UConn Hartford – Fall 2024

UNIV 1784 Sections

All first-year Honors students will take a section of UNIV 1784 (Honors First Year Seminar) in the fall. One portion of the class will be led by a faculty member (full descriptions below), while the other portion will be led by an Honors staff member. Both the faculty and staff led portions of UNIV 1784 are critical for how incoming Honors students are supported. In addition to the topic below, you can expect an introduction to academic and social resources, cultivation of your relationships with other Honors students, advice on succeeding at UConn and in Honors, and a focus on “staying whelmed.”

Students not registered for UNIV 1784 on the 10th day of classes will be eligible for dismissal from the Honors Program.

Section 701 (Class Number 14253)

Hartford Encounters: Power, Social Justice, Education

Mark Overmyer-Velazquez

Tuesdays 11-11:50am (weekly for the whole semester), Thursdays 11am-12:15pm (for the first 10 weeks of the semester)

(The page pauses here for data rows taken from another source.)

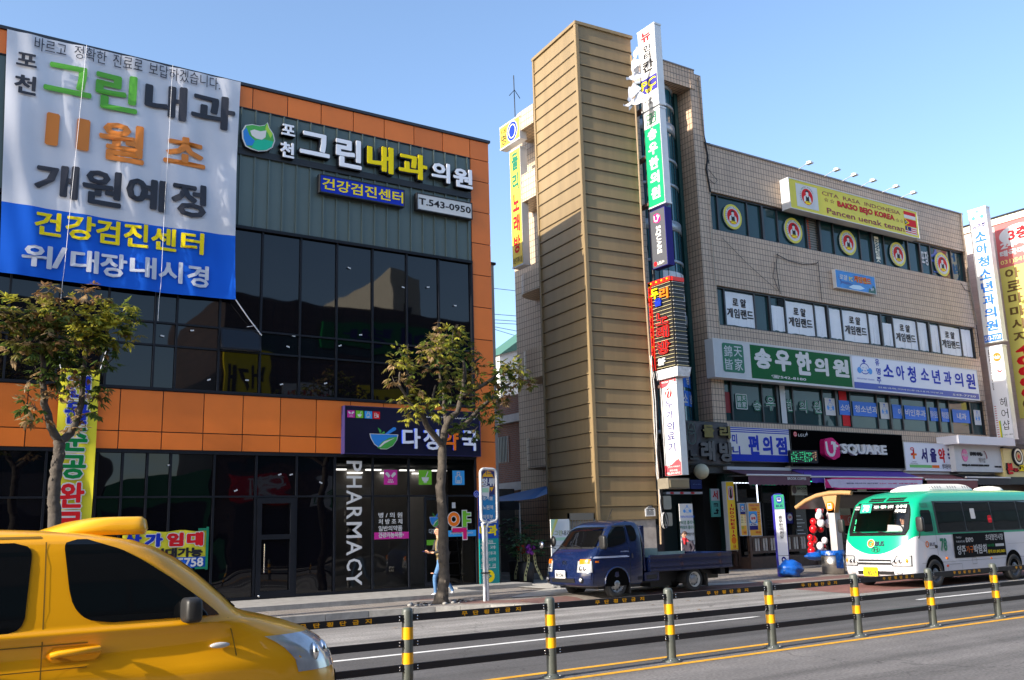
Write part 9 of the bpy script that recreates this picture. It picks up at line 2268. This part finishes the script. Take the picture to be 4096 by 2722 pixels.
# middle tree, in front of the pharmacy
q = at_walk(Z6(1325,842)); YT = q.y; bz = walk_z(q.x,q.y)
limbs = [
 ([(V6,905,455),(V6,800,330,-.2),(V6,760,240,-.3),(L5,600,1270,-.3)], .075, .05),
 ([(V6,890,450),(L5,890,1400),(L5,930,1310),(L5,1030,1230),(L5,1090,1000),(L5,1130,720),(L5,1100,560)], .10, .035),
 ([(L5,950,1480),(L5,1150,1360,.2),(L5,1300,1200,.3),(L5,1460,1050,.4),(L5,1560,930,.5),(L5,1700,860,.6)], .075, .025),
 ([(L5,1100,1010),(L5,1280,930,-.3),(L5,1450,820,-.4),(L5,1560,710,-.5),(L5,1660,650,-.5)], .055, .022),
 ([(L5,600,1280,-.3),(L5,530,1200,-.4),(L5,430,1090,-.4),(L5,310,890,-.5),(L5,315,720,-.5)], .05, .022),
 ([(L5,890,1400),(L5,860,1150,.4),(L5,860,920,.5),(L5,790,700,.5)], .05, .02),
 ([(L5,640,1200,-.4),(L5,700,1110,-.5),(L5,760,880,-.6)], .04, .02),
 ([(L5,820,560,.1),(L5,800,150,.1)], .018, .008), ([(L5,960,500,-.1),(L5,985,180,-.1)], .018, .008), ([(L5,1250,600,.1),(L5,1330,525,.1)], .03, .022), ([(L5,400,480,-.5),(L5,420,370,-.5)], .012, .006)]
G1, G2, G3, G4 = 'gmmoy', 'myyot', 'ggmob', 'obtmy'
cl = [(L5,790,120,.1,.14,7,'bto'),(L5,1000,150,-.1,.22,12,G2),(L5,880,240,0,.3,26,G2),(L5,720,340,-.2,.34,34,'yotm'),(L5,1000,320,.1,.36,40,G1),(L5,560,500,-.3,.30,26,G4),(L5,760,470,-.4,.36,42,'omtyg'),(L5,960,520,-.2,.34,36,G3),(L5,1160,480,.2,.34,34,G3),(L5,1280,600,.3,.2,12,G3),
 (L5,700,640,-.5,.3,28,G3),(L5,900,660,-.4,.32,30,G1),(L5,840,820,-.6,.26,16,'gmot'),(L5,960,840,-.5,.26,16,'gmot'),(L5,1120,700,.3,.26,18,G3),(L5,1250,780,.3,.28,18,G1),
 (L5,330,470,-.5,.24,18,G1),(L5,260,600,-.5,.26,24,G2),(L5,400,620,-.5,.22,16,G1),(L5,440,740,-.5,.18,8,G1),(L5,240,810,-.5,.18,10,'bto'),(L5,390,830,-.5,.2,10,'bot'),(L5,450,960,-.4,.26,16,G2),(L5,320,1060,-.4,.2,10,G2),
 (L5,470,1160,-.4,.3,24,'ymyo'),(L5,430,1300,-.4,.24,12,'yoym'),(L5,620,1080,-.5,.22,14,'ymy'),(L5,720,1210,-.6,.26,16,'yymm'),(L5,790,1070,-.6,.28,18,'mmgy'),(L5,960,980,-.5,.3,22,G1),(L5,880,1220,-.3,.24,14,G1),(L5,700,1050,-.6,.16,8,'ymt'),
 (L5,1190,1000,-.3,.28,18,G3),(L5,1330,900,-.3,.28,18,G3),(L5,1300,1080,.2,.26,18,'gmm'),(L5,1420,960,-.2,.26,16,'gmy'),(L5,1260,1260,.2,.28,18,'ggm'),(L5,1410,1230,.3,.28,18,'ggm'),(L5,1100,1400,-.2,.26,16,'ggm'),(L5,1230,1450,-.1,.22,10,'gmo'),(L5,1500,1380,.3,.22,12,'ggm'),
 (L5,1560,640,-.5,.24,20,G1),(L5,1680,620,-.5,.28,24,G1),(L5,1620,740,-.5,.28,24,G3),(L5,1780,700,-.4,.3,28,'mygo'),(L5,1850,800,-.3,.28,24,'oymb'),(L5,1920,860,-.2,.18,10,'obm'),(L5,1700,880,.5,.28,20,G3),(L5,1520,780,.4,.26,16,G3),(L5,1590,1000,.5,.26,16,'gmb'),(L5,1490,1080,.4,.26,16,G3),(L5,1620,1090,.5,.18,8,'bot'),(L5,1530,1230,.4,.2,10,G1),(L5,990,1380,-.3,.18,8,'gm'),(L5,1120,880,.4,.26,14,G3)]
tree('street tree with sparse yellowing crown in front of the pharmacy', (q.x,q.y,bz), YT, limbs, cl, ([(Z6,1328,850),(L6,395,1100),(L6,392,700),(L6,385,300),(V6,880,700),(V6,893,560),(V6,893,455)], (.135,.10)), 21, .175, .85)
# left tree, behind the taxi
YT2 = 19.7; bz2 = walk_z(3.6, YT2); x2 = FY(YT2).px(L2(500,1540))[0]
limbs = [
 ([(L2,540,720),(L2,470,600,-.1),(L2,410,380,-.2),(L2,395,180,-.2),(L2,400,20,-.2),(L1,650,1200,-.2),(L1,640,760,-.2)], .085, .03),
 ([(L2,560,730),(L2,650,660,.1),(L2,710,540,.2),(L2,750,370,.2),(L2,770,150,.2),(L1,1360,1100,.2),(L1,1340,950,.2)], .085, .03),
 ([(L1,640,800,-.2),(L1,560,580,-.3),(L1,520,530,-.3)], .035, .022),([(L1,640,760,-.2),(L1,420,640,-.4),(L1,150,600,-.6),(L1,-200,560,-.7)], .035, .018),
 ([(L1,700,920,-.2),(L1,1000,880,-.3),(L1,1250,880,-.3)], .016, .008),([(L1,740,800,-.2),(L1,735,350,-.2)], .016, .008),([(L1,1500,620,0),(L1,1450,360,0)], .014, .007),([(L1,1400,1000,.2),(L1,1700,800,.3),(L1,1950,560,.4)], .03, .01)]
cl = [(L1,730,240,-.2,.22,14,'bbot'),(L1,560,350,-.3,.16,6,'bto'),(L1,860,360,-.2,.16,6,'bo'),(L1,1440,250,0,.24,12,'bbtt'),(L1,1300,330,0,.16,6,'bt'),(L1,1600,340,0,.2,8,'bto'),(L1,1000,430,-.1,.2,12,'yymt'),(L1,1030,520,-.1,.18,8,'yyt'),
 (L1,60,460,-.6,.26,22,'yyym'),(L1,40,640,-.6,.3,26,'omgt'),(L1,330,620,-.4,.3,26,'ombg'),(L1,100,760,-.5,.3,22,'ogtb'),(L1,360,740,-.4,.26,18,'ombg'),(L1,-150,600,-.6,.4,40,'yomg'),(L1,20,860,-.5,.2,10,'yob'),
 (L1,640,560,-.3,.26,20,'yomb'),(L1,820,600,-.2,.28,24,'yomy'),(L1,560,700,-.3,.26,20,'bomg'),(L1,750,760,-.3,.3,30,'obmg'),(L1,950,680,-.2,.26,18,'obmb'),(L1,1230,520,0,.26,16,'omgb'),(L1,1150,600,-.1,.2,12,'obb'),
 (L1,1560,560,.1,.3,26,'ymyy'),(L1,1750,600,.2,.34,40,'yyym'),(L1,1950,530,.3,.24,16,'yymg'),(L1,1500,720,.1,.36,44,'yyymy'),(L1,1750,740,.2,.36,44,'yymgy'),(L1,2000,700,.3,.26,18,'mgyg'),(L1,1300,760,0,.28,22,'yymo'),(L1,1200,860,0,.26,16,'yyo'),(L1,1460,880,.1,.34,36,'yyym'),(L1,1700,900,.2,.34,36,'ymgm'),(L1,1960,860,.3,.28,18,'yymg'),(L1,1260,990,.1,.24,14,'yyo'),(L1,2050,990,.3,.18,8,'yob'),(L1,1850,1050,.3,.26,14,'ymg'),(L1,1250,1100,.1,.16,6,'yb'),
 (L1,330,1080,-.4,.3,22,'otgm'),(L1,450,1020,-.4,.28,20,'otmg'),(L1,250,1180,-.5,.24,14,'ttog'),(L1,700,960,-.4,.3,26,'tobg'),(L1,560,1150,-.4,.3,20,'omgt'),(L1,870,1020,-.3,.34,30,'gggb'),(L1,1050,1150,-.2,.36,34,'gggm'),(L1,950,1260,-.2,.3,22,'ggg'),(L1,1180,1060,0,.26,16,'ggm'),(L1,740,860,-.4,.26,18,'bomg'),(L1,220,1040,-.5,.2,10,'gmo'),
 (L1,1550,1160,.2,.28,16,'ggob'),(L1,1500,1050,.2,.26,18,'gmy'),(L1,1720,1130,.3,.26,14,'ggb'),(L1,1700,1330,.3,.24,12,'ggg'),(L1,1350,1440,.1,.28,16,'ggob'),(L1,1150,1480,0,.22,12,'bgo'),(L1,1040,1330,0,.2,10,'gg'),
 (L2,350,80,-.2,.2,10,'gmt'),(L2,440,120,-.2,.2,10,'gg'),(L2,500,130,-.2,.2,10,'ggb'),(L2,260,160,-.3,.16,5,'tb'),(L2,290,290,-.3,.24,14,'tomg'),(L2,450,260,-.2,.2,10,'tbt'),(L2,510,310,-.2,.18,9,'tbo'),(L2,230,380,-.3,.22,12,'tmbg'),(L2,330,410,-.3,.2,10,'tmg'),(L2,290,520,-.3,.18,8,'bgt'),(L2,390,500,-.2,.16,6,'mbt'),
 (L2,700,120,.2,.26,14,'ggb'),(L2,840,140,.2,.24,14,'ggmb'),(L2,720,290,.2,.24,14,'gmt'),(L2,850,330,.2,.24,14,'ggg'),(L2,960,250,.3,.2,10,'ggb'),(L2,870,440,.2,.18,9,'ggb'),(L2,670,410,.2,.2,10,'gmt'),(L2,760,490,.2,.16,7,'gtb'),(L2,640,610,.2,.16,8,'ttt'),(L2,780,610,.2,.15,6,'ttb'),(L2,990,20,.3,.2,10,'ggg'),(L2,640,200,.1,.18,8,'gg')]
tree('forked street tree with yellow green and browning leaves behind the taxi', (x2,YT2,bz2), YT2, limbs, cl, ([(L2,500,1560),(L2,505,1400),(L2,490,1250),(L2,520,1000),(L2,545,850),(L2,550,720)], (.115,.105)), 22, .195, .72)
# rubble and a square of soil at the foot of the middle tree
b = MB(); rk = random.Random(8)
for _ in range(34):
 a, r = rk.uniform(0,6.28), rk.uniform(.25,.75); s_ = rk.uniform(.015,.05); x, y = q.x+r*math.cos(a)*1.3, q.y+r*math.sin(a)*.6
 b.ball((x,y,walk_z(x,y)+s_*.4), s_, K_concrete if rk.random() < .6 else BARK, 6, 4, (1.4,1,.7))
tag(b.build('tree_pit_rubble', None, (q.x,q.y,bz)), 'loose stones and dry bits round the foot of the middle street tree', 'rubble', kind='stuff')
b = MB()
for _ in range(90):
 x, y = rk.uniform(2,30), rk.uniform(14,23); 
 z = walk_z(x,y) if y > kerb_y(x)+.2 else .006
 a = rk.uniform(0,6.28); l = rk.uniform(.04,.09); d = Vector((math.cos(a),math.sin(a),0))*l; s_ = Vector((-math.sin(a),math.cos(a),0))*l*.4; c = Vector((x,y,z+.012))
 b.add([c-d,c+s_+Vector((0,0,.01)),c+d,c-s_], [(0,3,2,1)], LF[rk.choice('btto')])
tag(b.build('fallen_leaves'), 'scattered dry fallen leaves on the road and pavement', 'leaves', kind='stuff')
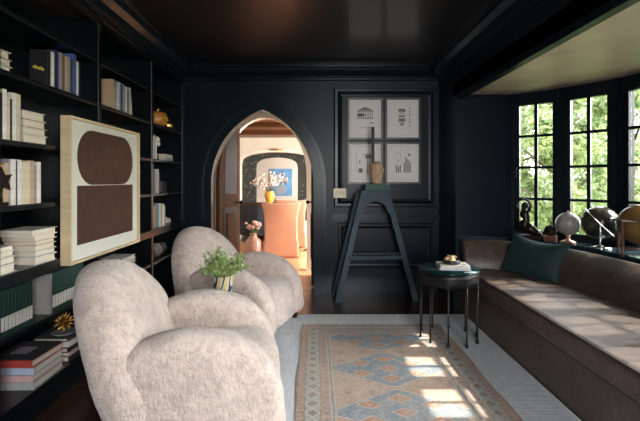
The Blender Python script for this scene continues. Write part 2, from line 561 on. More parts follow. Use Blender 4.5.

In this introductory seminar, students learn and work alongside other UConn students, instructors, and local community organizations as they examine how power, social justice and education intersect in Hartford and in their own lives. Together, seminar participants “encounter” the capital city through readings and other interactions. Hartford Encounters examines how we might co-create new models of just, democratic, and sustainable urban life that identify and address key challenges faced by Hartford and other cities around the world. With our location in this diverse state capital, the seminar leverages the campus’s proximity to key stakeholders: policymakers, businesses, and community organizations to better understand those challenges.

Following introductory sessions that facilitate healthy, critical, and courageous community building among class participants, we explore some of Hartford’s histories of inequality and social change. We then learn from a variety of local practitioners how they determine and address select conditions of urban life including, (im)migration, anti-racism, civic engagement, government, environment, and religion. This interdisciplinary and intersectional course concludes with student-generated examinations of social justice themes relevant to their own experiences and explorations of how to enact positive change.